Suppose I am trying to find the absolute maximum of: $f(x) = x + \sin(x)$
on the interval $[0,4].$
My professor taught us how to rationalize that $f(4) > f(\pi)$. However, I cannot remember what he said. How do I rationalize this, given that I do not have a calculator available?
On
$f'(x)=1+\cos x$ which is $\ge 0$ thus function is monotonically increasing.
now $1+\cos x=0$ then $\cos x = -1$ and hence $ x \in (2n+1)\pi$ where $n=0,\pm1,\pm2,\dots$ (but since $x \in [0,4]$, then in our case we only have $n=0$).
$f''(x)= -\sin x$. At $x=\pi$, $f''(x) =0$ and so $f$ has a minimum at $x=\pi$ and thus the maximum value of $f$ is at $x=4$.
On
Since $f'(x)=1+\cos x\ge0$ for all $x$, we have $f(x)\le f(y)$ whenever $x\le y$. In particular, $f(x)\le f(4)$ for all $x\le4$. Now if we had $f(c)=f(4)$ for some $c\lt4$, then $f(c)\le f(x)\le f(4)$ for all $x\in(c,4)$ would imply the function $f$ is constant in that interval, which would imply $f'(x)=1+\cos x=0$ for all $x\in(c,4)$. But $\cos x=-1$ only at isolated values of $x$ (namely odd multiples of $\pi$), not over entire intervals. So we must have $f(c)\lt f(4)$ if $c\lt4$. In particular, $f(\pi)\lt f(4)$.
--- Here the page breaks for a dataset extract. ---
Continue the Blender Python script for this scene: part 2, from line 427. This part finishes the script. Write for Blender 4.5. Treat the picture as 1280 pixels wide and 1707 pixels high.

Note that $f'(x)=1+\cos(x)\ge 0$. Thus, the function is monotonically increasing (i.e. for every $x\le y$, we have $f(x)\le f(y)$). If we check $f'(\pi)$, we see $f'(\pi)=0$, so it may not be strictly increasing at $\pi$, but notice that at all values other than odd integer multiples of $\pi$, we have $f'(x)>0$, so $f$ is strictly increasing everywhere else. Thus, $f(4)>f(\pi)$ because $f'(x)>0$ on the interval $(\pi,4]$.
Edit: To see that $\pi$ is not a maximum, you can also use the second derivative test. Note that $f''(\pi)=-\sin(\pi)=0$, and $f'''(\pi)=-\cos(\pi)=1$, so in fact the derivative of $f$ has a minimum at $\pi$. Thus, the derivative cannot be going from positive to negative, and $f$ cannot have a local maximum at $\pi$.